The tragedy raised immediate questions about why a plane on a routine C Check ferry flight was carrying staff, including some with families. 

Initial reports, including videos of the crash show the plane bank steeply to the right after takeoff from runway 02, descend rapidly and just starting to level off before impact on an open space east of the runway. 

The captain Manish Shakya appears to have survived because the plane broke in two throwing the front of the plane away from the main cabin which exploded in a fireball. The actual reason why the plane spun out of control immediately after takeoff will only be known once Capt Shakya gives his account, and after an investigation.

Saurya Airlines plane crash
Photo: SUMAN NEPALI

Aviation experts say that despite the horrendous loss of life, Wednesday’s crash could have been much worse had the plane veered to the left instead, and hit the international terminal building or the apron which was full of big jets preparing for departure. 

It was also fortuitous that the plane fell within the airport perimeter in an area where the ground is being levelled for a new international terminal building, and not in the densely populated suburb of Thapagaun east of the runway.

The Canadian-built Bombardier CRJ200 of Saurya Airlines with call sign 9N-AME was 21 years old, and the only one flying in the domestic carrier’s fleet. The carrier mainly served trunk routes to Biratnagar and Bhadrapur in eastern Nepal. Among the dead in Wednesday’s crash were most of Saurya’s senior management, and its technical crew, including a Yemeni national.

The CRJ200 has a proven safety record with over 1,000 of various varients built, and the model was purchased by Mitsubishi in 2000.

The Saurya Air crash is an outlier in Nepal’s air crash history where most disasters have been blamed on CFIT (Controlled flight Into Terrain, in which a plane hits a mountain hidden in cloud) or pilot error. Nepal’s high terrain, extreme weather and basic navigation facilities make it a challenging place to fly.

An analysis by Nepali Times of 74 fatal crashes in Nepal in the past 60 years with data from various sources shows that a total of 960 have been killed. Some domestic carriers have lost most of their fleet of aircraft.

Nepal aviation accidents map NT

The crash was similar to a Bangladesh airliner that crashed near the runway at Kathmandu airport in 2018, killing 49 and injuring 22. An investigation concluded that the captain of the US Bangla Bombardier Q400 was having an emotional breakdown. 

A Sita Air Dornier 225 flight to Lukla also crashed soon after takeoff from Kathmandu in 2013, killing 23 mainly foreign trekkers. A probe into that crash showed that one of the causes was that the plane was overloaded.

The deadliest international crashes involved Thai and PIA Airbuses on approach to Kathmandu airport within two months of each other in 1992, killing a total of 280 people.

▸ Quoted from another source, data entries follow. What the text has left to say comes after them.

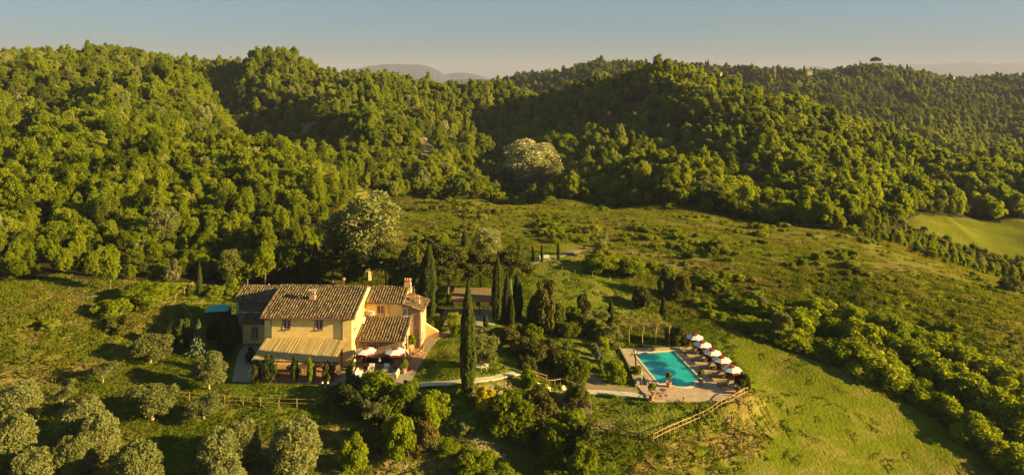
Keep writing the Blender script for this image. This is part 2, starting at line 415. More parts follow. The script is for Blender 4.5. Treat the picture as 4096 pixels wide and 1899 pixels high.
def in_far_field(X, Y):
    X = np.asarray(X, float); Y = np.asarray(Y, float)
    out = np.zeros(X.shape, bool)
    k = (colpx(X, Y) > 3560) & (Y > 182) & (Y < 285)
    out |= (colpx(X, Y) > 4000) & (Y > 198) & (Y < 268)
    if k.any():
        x, y = X[k], Y[k]
        out[k] |= px_in(*pxy(x, y, height(x, y, False)), FIELD_PX)
    return out
def in_shelf(X, Y):
    p = colpx(X, Y)
    return (p > 3770) & (p < 4010) & (Y > 385) & (Y < 408)
def forest_mask(X, Y):
    return (Y > forest_edge(X, Y)) & ~in_far_field(X, Y) & ~in_shelf(X, Y)
def px_in(px, py, poly):
    return poly_sd(px, py, poly) < 0
def soft_in(px, py, poly, w):
    return 1 - sstep(-w, w, poly_sd(px, py, poly))
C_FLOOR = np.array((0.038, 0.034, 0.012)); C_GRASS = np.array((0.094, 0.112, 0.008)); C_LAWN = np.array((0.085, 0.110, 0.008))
C_DRY = np.array((0.20, 0.145, 0.048)); C_MEAD = np.array((0.118, 0.138, 0.008)); C_PINK = np.array((0.150, 0.120, 0.032)); C_SOIL = np.array((0.20, 0.15, 0.085))
def ground_color(X, Y, Z):
    px, py = pxy(X, Y, Z)
    def blend(c, col, k):
        k = np.clip(k, 0, 1)[..., None]
        return c * (1 - k) + col * k
    n1 = fbm(X / 6, Y / 6, 41, 4); n2 = fbm(X / 1.7, Y / 1.7, 43, 4); n3 = fbm(X / 22, Y / 22, 47, 3); n4 = fbm(X / 3.2, Y / 3.2, 53, 4)
    c = np.broadcast_to(C_GRASS, X.shape + (3,)).copy()
    c = blend(c, C_DRY * 0.8, sstep(0.52, 0.72, n1) * 0.55)                 # worn patches everywhere
    c = blend(c, np.array((0.07, 0.085, 0.010)), sstep(0.5, 0.75, n4) * 0.6)
    # meadow
    md = (Y > garden_edge(X, Y)) & ~forest_mask(X, Y)
    cm = blend(np.broadcast_to(C_MEAD, X.shape + (3,)).copy(), C_PINK, sstep(0.47, 0.62, fbm(X / 16 + Y / 40, Y / 9, 59, 4)))
    c[md] = cm[md]
    pm = soft_in(px, py, [(2950, 905), (3250, 880), (3700, 990), (4096, 1060), (4096, 1200), (3900, 1120), (3500, 1030), (3200, 960)], 40) * (Y < forest_edge(X, Y))
    c = blend(c, np.array((0.160, 0.135, 0.040)), pm * (0.4 + 0.5 * sstep(0.35, 0.6, n1)))
    # left rough hillside
    lh = soft_in(px, py, [(-900, 1080), (650, 1130), (700, 1230), (560, 1400), (200, 1640), (-900, 1700)], 50) * (Y < 125)
    c = blend(c, np.array((0.125, 0.115, 0.020)), lh); c = blend(c, np.array((0.20, 0.15, 0.05)), lh * sstep(0.48, 0.66, n4) * 0.8)
    # olive grove floor, dry between the trees
    og = soft_in(px, py, [(-900, 1560), (900, 1680), (1500, 1720), (1800, 2300), (-900, 2300)], 60)
    c = blend(c, np.array((0.17, 0.13, 0.045)), og * sstep(0.42, 0.66, n1) * 0.75)
    # lawns
    for p in ([(1640, 1540), (1780, 1330), (2050, 1400), (2080, 1490), (1950, 1530)], [(2360, 1585), (2590, 1612), (2730, 1610), (2900, 1615), (2640, 1740), (2380, 1700)], [(2080, 1060), (2260, 1030), (2620, 1120), (2600, 1290), (2200, 1230)], [(2240, 1330), (2500, 1390), (2540, 1560), (2400, 1560)], [(850, 1520), (1420, 1525), (1350, 1600), (800, 1590)]):
        k = soft_in(px, py, p, 14) * (Y < 160)
        c = blend(c, C_LAWN, k); c = blend(c, np.array((0.16, 0.14, 0.03)), k * sstep(0.5, 0.75, n1) * 0.5)
    # mown field on the right
    fk = soft_in(px, py, [(2900, 1290), (3150, 1360), (3500, 1520), (3800, 1700), (4000, 1990), (4000, 2300), (2700, 2300), (3080, 1660), (2960, 1500)], 20) * (Y < 125)
    row = fbm((X + 0.35 * Y) / 9, (Y - 0.5 * X) / 1.6, 61, 3)
    c = blend(c, np.array((0.080, 0.092, 0.006)), fk); c = blend(c, C_DRY * 0.85, fk * .55 * sstep(0.48, 0.78, 0.55 * row + 0.45 * n2 + 0.10 * sstep(1650, 1850, py)) * 0.95)
    # straw bank below the fence
    bk = soft_in(px, py, [(2990, 1555), (3060, 1590), (3120, 1690), (3060, 1800), (2900, 1899), (2750, 2100), (2300, 2100), (2480, 1880), (2650, 1770), (2760, 1740), (2900, 1640)], 25) * (Y < 110)
    c = blend(c, C_DRY * 0.92, bk * .95 * sstep(0.36, 0.58, 0.5 * n2 + 0.5 * n1)); 
    # bare earth: by the big cypress, under the steps, the path at the top of the lawn, the cliffs
    for p, w in (([(1850, 1555), (2060, 1515), (2090, 1540), (1990, 1580), (1860, 1580)], 8), ([(2140, 1540), (2300, 1580), (2290, 1640), (2210, 1660)], 12), ([(2250, 1590), (2220, 1640), (2280, 1660), (2330, 1600)], 8), ([(2330, 1690), (2470, 1700), (2480, 1730), (2330, 1720)], 6), ([(1500, 1700), (2350, 1760), (2200, 1860), (1500, 1899)], 60)):
        k = soft_in(px, py, p, w) * (Y < 110)
        c = blend(c, C_SOIL, k * (0.35 + 0.65 * n2))
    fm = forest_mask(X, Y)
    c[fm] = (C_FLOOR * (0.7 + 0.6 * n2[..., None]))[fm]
    for p in ([(1660, 540), (1760, 545), (1750, 640), (1690, 640)], [(2110, 480), (2150, 480), (2140, 530), (2110, 520)], [(2960, 600), (3040, 600), (3030, 720), (2980, 710)], [(1170, 500), (1270, 480), (1260, 590), (1180, 580)]):
        k = soft_in(px, py, p, 8) * (Y > 200) * (Y < 480)
        c = blend(c, np.array((0.20, 0.155, 0.095)), k)
    ff = in_far_field(X, Y); c[ff] = (np.array((0.100, 0.106, 0.010)) * (0.85 + .3 * fbm(X / 9, Y / 9, 77, 3))[..., None] + np.array((.03, .015, .01)) * sstep(.5, .7, fbm(X / 14, Y / 5, 79, 3))[..., None])[ff]
    c[in_shelf(X, Y)] = np.array((0.13, 0.14, 0.015))
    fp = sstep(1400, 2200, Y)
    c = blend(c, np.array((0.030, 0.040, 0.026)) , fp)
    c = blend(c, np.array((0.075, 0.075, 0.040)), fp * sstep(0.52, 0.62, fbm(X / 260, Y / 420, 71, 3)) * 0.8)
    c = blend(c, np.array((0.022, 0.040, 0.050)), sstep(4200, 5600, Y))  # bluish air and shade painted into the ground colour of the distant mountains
    return c

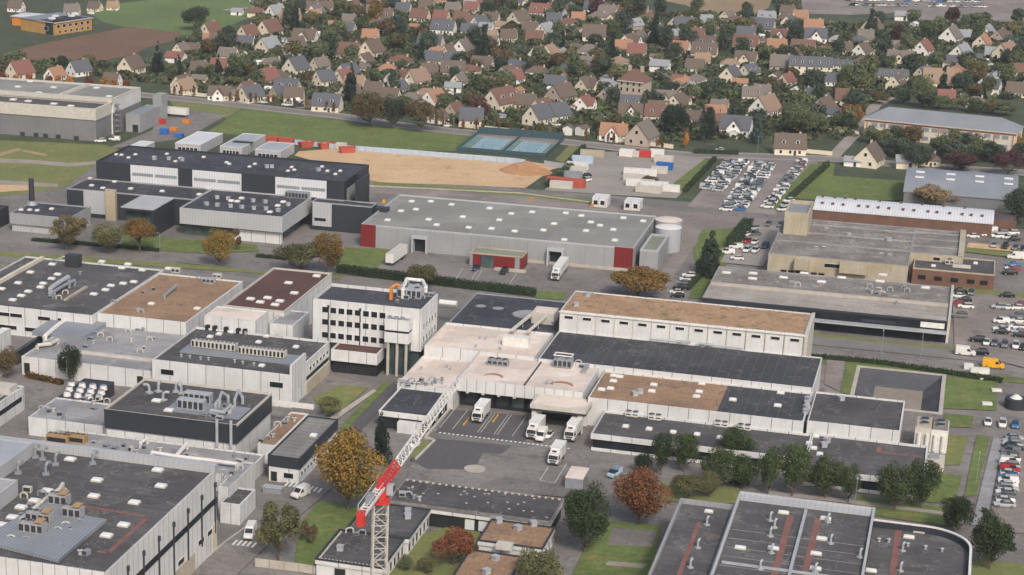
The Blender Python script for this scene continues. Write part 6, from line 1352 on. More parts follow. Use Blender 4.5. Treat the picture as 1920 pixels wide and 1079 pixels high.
NTH = 'first second third fourth fifth sixth seventh eighth ninth tenth eleventh twelfth thirteenth fourteenth fifteenth sixteenth seventeenth eighteenth nineteenth twentieth'.split()+['twenty '+s for s in 'first second third fourth fifth sixth seventh eighth ninth'.split()]+['thirtieth']+['thirty '+s for s in 'first second third fourth fifth sixth seventh eighth ninth'.split()]+['fortieth']+['forty '+s for s in 'first second third fourth fifth sixth seventh eighth ninth'.split()]
def carrow(a, b, step, where, rz, gap=.06, cols=None, grp=None, kinds=None):
    A, B_ = P(*a), P(*b); n = int((B_-A).length/step)+1; k = 0
    for i in range(n):
        if rc.random() < gap: continue
        p = A+(B_-A).normalized()*step*i; car(p+Vector((rc.uniform(-.3, .3), 0, .03)), rz+rc.uniform(-.04, .04)+(math.pi if rc.random() < .4 else 0), cols[i] if cols and i < len(cols) else None, kinds[i] if kinds and i < len(kinds) else None, '%%C, %s from the near end, %s' % (NTH[k], where), grp); k += 1
G1 = 'cars in the staff car park'
carrow((1321, 356), (1370, 304), 2.45, 'left row of staff car park', 0, .04, None, G1); carrow((1346, 360), (1393, 307), 2.45, 'second row of staff car park', 0, .04, None, G1)
carrow((1361, 396), (1422, 308), 2.45, 'third row of staff car park', 0, .04, None, G1); carrow((1387, 396), (1447, 309), 2.45, 'fourth row of staff car park', 0, .04, None, G1)
carrow((1436, 394), (1506, 304), 2.45, 'right row of staff car park', 0, .03, None, G1)
carrow((1884, 952), (1900, 826), 2.5, 'long bottom right row', .12, 0, ['silver', 'white', 'grey', 'white', 'silver', 'white', 'white', 'blue', 'white', 'red', 'silver', 'white', 'white', 'grey', 'grey', 'black'], 'cars in the bottom right row')
for px, py, c, k, w_ in ((1852, 796, 'white', 0, 'left of the three facing the car row'), (1879, 799, 'white', 2, 'middle of the three facing the car row'), (1903, 801, 'blue', 0, 'right of the three facing the car row')): car(P(px, py), math.pi/2, c, k, '%C, '+w_)
def cars(lst, where, grp):
    for i, (px, py, c, k, rz) in enumerate(lst): car(P(px, py)+Vector((0, 0, .03)), rz, c, k, '%%C, %s from left among %s' % (NTH[i], where), grp)
cars(sorted([(1797, 551, 'black', 1, .2), (1795, 560, 'white', 0, .1), (1808, 568, 'black', 0, .1), (1810, 580, 'white', 2, .1), (1799, 597, 'grey', 2, .1), (1796, 574, 'red', 0, .1), (1820, 554, 'grey', 0, 1.5), (1887, 559, 'black', 1, .1)]), 'cars by the white showroom end', 'cars beside the showroom')
cars(sorted([(1873, 581, 'silver', 2, .1), (1877, 608, 'white', 3, .1), (1877, 622, 'white', 1, .1), (1876, 628, 'black', 0, .1), (1886, 582, 'white', 0, .1)]), 'left column of the right car park', 'right hand car park')
cars(sorted([(1907, 582, 'white', 0, .1), (1913, 576, 'red', 0, .1), (1908, 598, 'grey', 2, .1), (1909, 607, 'white', 1, .1), (1906, 619, 'white', 2, .1), (1911, 627, 'silver', 1, .1), (1912, 634, 'black', 0, .1)]), 'right column of the right car park', 'right hand car park')
cars([(1833, 643, 'black', 2, .1), (1849, 648, 'white', 0, 1.5), (1864, 649, 'grey', 0, 1.5), (1883, 652, 'grey', 2, 1.5), (1904, 654, 'white', 2, 1.5), (1917, 657, 'black', 0, 1.5)], 'the front row beside the south road', 'cars beside the south road')
cars(sorted([(1268, 551, 'white', 0, .1), (1276, 543, 'black', 2, .1), (1282, 534, 'grey', 0, .1), (1287, 527, 'white', 0, .1), (1293, 520, 'white', 2, .1), (1270, 558, 'black', 0, .1)]), 'the cars parked beside the lane', 'cars beside the lane')
cars(sorted([(1411, 433, 'silver', 2, .6), (1396, 445, 'white', 0, .9), (1414, 443, 'grey', 1, .6), (1400, 457, 'red', 0, 1.2), (1380, 468, 'white', 3, 0), (1415, 459, 'white', 0, 1.4), (1400, 474, 'white', 2, 1.4), (1416, 475, 'white', 2, 1.4), (1364, 478, 'white', 3, .2), (1382, 489, 'white', 0, .1), (1434, 467, 'dark_blue', 3, 1.4), (1440, 425, 'grey', 0, 1.4), (1464, 427, 'grey', 2, 1.4)]), 'cars in the yard by the beige tower', 'cluttered yard by the beige tower')
cars(sorted([(1478, 380, 'white', 2, .8), (1472, 388, 'silver', 0, .8), (1466, 396, 'white', 0, .8)]), 'the cars left of the beige tower top', 'cars left of the beige tower')
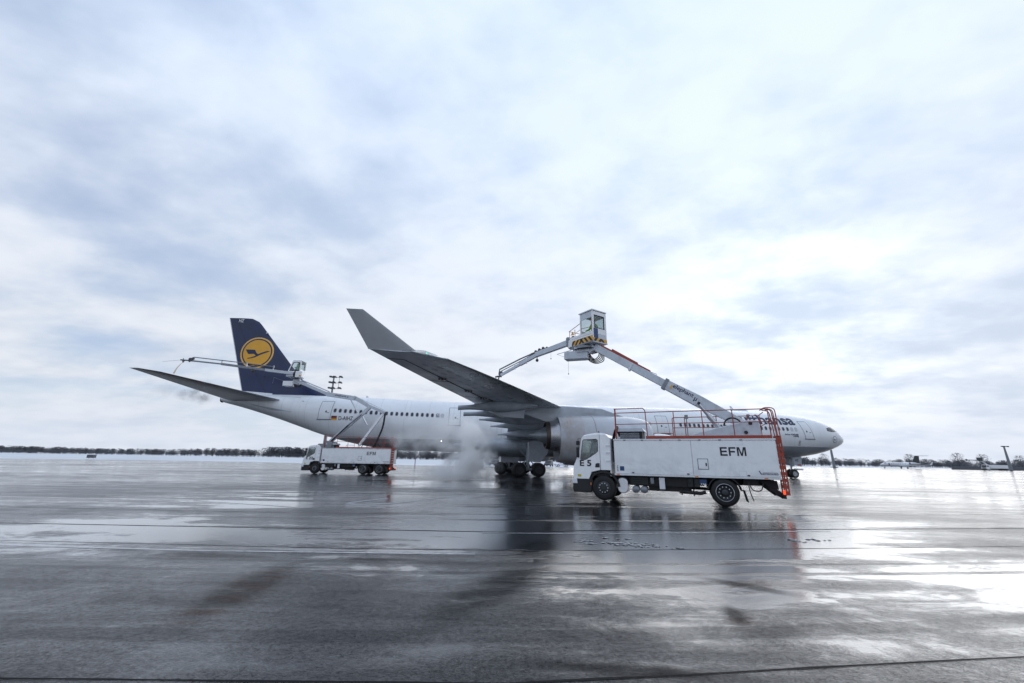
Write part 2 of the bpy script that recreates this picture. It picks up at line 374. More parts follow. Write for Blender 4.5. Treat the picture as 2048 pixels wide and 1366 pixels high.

Records show that 201 people have been killed in crashes in Nepal since 2016, 79 of them in three crashes in just the past two years, the most serious being the Yeti Airlines disaster on 15 January 2022 at Pokhara airport which had been inaugurated just two weeks previously.

The Saurya jet was flying to Pokhara for routine check after leasing the hangar there. Saurya used to maintain its aircraft at Buddha Air’s facilities in Kathmandu, but its hangar was not free.

The last fatal accident in Nepal was a Manang Air helicopter that went down near Lukla last year which killed six.

Nepal’s domestic air travel has seen a boom in the past two years because of the poor state of highways. Most roads have been blocked by landslides and floods during the current monsoon, and there have been a spate of bad highway crashes including a debris flow that swept two intercity buses into the swollen Trisuli River on the Mugling highway on the night of 12 July carrying 65 passengers. The buses have not yet been found.